On February 27, amidst rumours that they were entitled to 2,000 yuan per year of service, thousands of miners and their families rallied at the mine headquarters. The management refused to appear and the local mayor told the crowd to disperse. In retaliation workers blockaded the entrance to the headquarters and occupied the centre of the town to prevent any access to the mine.

Over the next days, workers clashed with and fought off hundreds of riot police brought in from nearby cities, who used tear gas and baton charges in attempts to disperse the protest. On February 29, detachments of the Peoples Liberation Army entered Yangjiazhangzi and finally drove the workers off the streets by firing live rounds over their heads.

The town was kept under virtual martial law until the end of March. Officials claim that negotiations are underway with the miners over the terms of the redundancy. But the police have singled out workers as ringleaders and arrested them. Another 20 or 30 have been charged with “destroying public property”.

The wholesale closure of unprofitable or technically backward state-owned factories and mines is official government policy, as it seeks to consolidate the state-owned sector of the economy into some 1,000 profitable, share-traded corporations. At the National Peoples Congress in March, calls were made to accelerate the pace of restructuring ahead of China's entry into the World Trade Organisation—on terms that will give unprecedented access to China's domestic market for foreign-owned companies. Seven to 10 million jobs have been targeted for elimination this year, on top of 30 million state-sector workers who have been laid off since 1997.

Some estimates put the number of urban unemployed throughout China as high as 80 million—or well over 20 percent. Thousands of small to medium firms have been sold off to private buyers or closed down. Restructured enterprises are reneging on pension payments owed to retired employees and unemployment insurance owed to laid-off staff.

At the same time, the gap between rich and poor has widened dramatically as entrepreneurs accumulate businesses and property. Regional inequalities are also widening, with living standards in the depressed central and north-eastern cities only half those in the eastern coastal cities where foreign investment is concentrated.

Interviews with Yangjiazhangzi miners obtained by the Washington Post express the pent-up hostility of workers at the social inequality and the enrichment of the Communist Party and capitalist elite at their expense.
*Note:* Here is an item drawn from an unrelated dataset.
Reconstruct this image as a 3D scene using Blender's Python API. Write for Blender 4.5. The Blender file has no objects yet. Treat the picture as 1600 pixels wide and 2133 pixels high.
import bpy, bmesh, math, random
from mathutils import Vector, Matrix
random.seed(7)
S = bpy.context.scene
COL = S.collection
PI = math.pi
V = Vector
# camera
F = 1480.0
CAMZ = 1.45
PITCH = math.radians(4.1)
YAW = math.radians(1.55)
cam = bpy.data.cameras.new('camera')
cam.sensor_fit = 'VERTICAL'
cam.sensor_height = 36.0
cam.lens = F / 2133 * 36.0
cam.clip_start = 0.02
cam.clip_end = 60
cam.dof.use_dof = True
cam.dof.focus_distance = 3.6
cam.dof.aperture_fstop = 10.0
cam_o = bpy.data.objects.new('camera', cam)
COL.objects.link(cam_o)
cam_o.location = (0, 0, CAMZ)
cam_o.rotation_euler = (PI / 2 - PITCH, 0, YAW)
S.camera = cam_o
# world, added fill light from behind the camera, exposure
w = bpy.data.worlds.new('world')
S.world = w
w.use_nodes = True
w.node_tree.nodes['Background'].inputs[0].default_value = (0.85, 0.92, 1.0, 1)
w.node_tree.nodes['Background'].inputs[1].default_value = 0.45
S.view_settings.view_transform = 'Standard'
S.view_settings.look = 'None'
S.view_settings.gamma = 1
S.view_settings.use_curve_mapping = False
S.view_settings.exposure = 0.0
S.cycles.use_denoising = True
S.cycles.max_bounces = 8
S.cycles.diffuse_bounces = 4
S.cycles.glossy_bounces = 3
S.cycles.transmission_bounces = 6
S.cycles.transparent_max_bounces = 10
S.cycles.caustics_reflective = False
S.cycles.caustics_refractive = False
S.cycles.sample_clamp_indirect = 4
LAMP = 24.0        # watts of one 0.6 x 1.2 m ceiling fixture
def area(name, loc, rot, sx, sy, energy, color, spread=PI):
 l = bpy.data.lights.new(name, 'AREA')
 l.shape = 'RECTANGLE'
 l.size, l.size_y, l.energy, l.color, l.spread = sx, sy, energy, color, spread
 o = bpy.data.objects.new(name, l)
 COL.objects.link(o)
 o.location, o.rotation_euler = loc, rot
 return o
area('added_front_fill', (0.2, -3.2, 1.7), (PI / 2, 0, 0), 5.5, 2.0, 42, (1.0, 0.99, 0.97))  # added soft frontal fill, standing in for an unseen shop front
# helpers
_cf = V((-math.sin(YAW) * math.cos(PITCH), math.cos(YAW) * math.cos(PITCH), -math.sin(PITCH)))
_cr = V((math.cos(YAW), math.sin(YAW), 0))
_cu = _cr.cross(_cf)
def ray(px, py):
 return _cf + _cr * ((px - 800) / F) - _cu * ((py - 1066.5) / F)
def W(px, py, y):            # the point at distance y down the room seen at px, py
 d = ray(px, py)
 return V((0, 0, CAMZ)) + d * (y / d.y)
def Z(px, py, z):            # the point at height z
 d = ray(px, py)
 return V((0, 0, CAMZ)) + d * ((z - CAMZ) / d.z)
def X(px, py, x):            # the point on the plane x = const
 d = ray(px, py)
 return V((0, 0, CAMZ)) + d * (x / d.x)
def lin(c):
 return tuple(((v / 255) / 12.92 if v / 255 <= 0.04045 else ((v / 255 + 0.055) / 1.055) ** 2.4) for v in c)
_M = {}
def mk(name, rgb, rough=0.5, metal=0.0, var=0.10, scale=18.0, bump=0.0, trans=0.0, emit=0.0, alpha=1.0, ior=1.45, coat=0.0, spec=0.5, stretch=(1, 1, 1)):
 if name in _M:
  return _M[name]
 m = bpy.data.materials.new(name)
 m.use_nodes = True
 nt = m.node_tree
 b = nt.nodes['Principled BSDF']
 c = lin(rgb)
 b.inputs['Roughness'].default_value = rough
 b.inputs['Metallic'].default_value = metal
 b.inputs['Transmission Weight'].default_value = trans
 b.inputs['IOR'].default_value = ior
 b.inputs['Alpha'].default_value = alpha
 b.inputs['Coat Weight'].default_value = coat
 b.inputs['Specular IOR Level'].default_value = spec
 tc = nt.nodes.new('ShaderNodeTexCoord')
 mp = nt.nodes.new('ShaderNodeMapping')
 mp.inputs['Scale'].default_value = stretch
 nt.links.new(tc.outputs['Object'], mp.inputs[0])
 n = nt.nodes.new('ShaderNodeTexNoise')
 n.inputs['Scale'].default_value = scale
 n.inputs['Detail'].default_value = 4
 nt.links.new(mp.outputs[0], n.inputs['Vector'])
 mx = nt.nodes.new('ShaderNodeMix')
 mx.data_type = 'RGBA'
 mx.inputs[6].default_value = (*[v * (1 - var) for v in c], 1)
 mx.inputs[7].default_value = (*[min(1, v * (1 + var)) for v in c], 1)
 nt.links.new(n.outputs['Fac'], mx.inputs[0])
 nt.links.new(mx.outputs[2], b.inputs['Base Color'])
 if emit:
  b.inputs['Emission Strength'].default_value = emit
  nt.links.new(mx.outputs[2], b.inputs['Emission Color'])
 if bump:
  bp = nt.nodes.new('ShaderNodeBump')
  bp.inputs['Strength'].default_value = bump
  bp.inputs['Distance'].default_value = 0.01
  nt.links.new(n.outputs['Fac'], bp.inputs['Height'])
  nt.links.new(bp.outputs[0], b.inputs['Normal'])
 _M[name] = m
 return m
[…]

One worker said: “It's so obvious that the leaders are cheating us. They have sold parts of the mine to their friends. They have sold all the mine's trucks. But we haven't seen this money. There is no open accounting”.

Another worker, still employed in a section of the mine that was sold off, commented: “We miners have been working here for China, for the Communist Party, since the Revolution. And now suddenly my part of the mine is private. And no-one told me how”.

The incident in Yangjiazhangzi is further evidence of the sharp class tensions building up in China due to the impact of free market restructuring. The Hong Kong Centre for Human Rights and Democracy, the major source of information on social discontent in China, estimates that up to 300 protests take place every day over issues such as lay-offs, unpaid pensions and unemployment benefits, excessive taxation and official corruption. It estimates that a staggering 60,000 protests took place in 1998, soaring to 100,000 in 1999 as conditions worsened.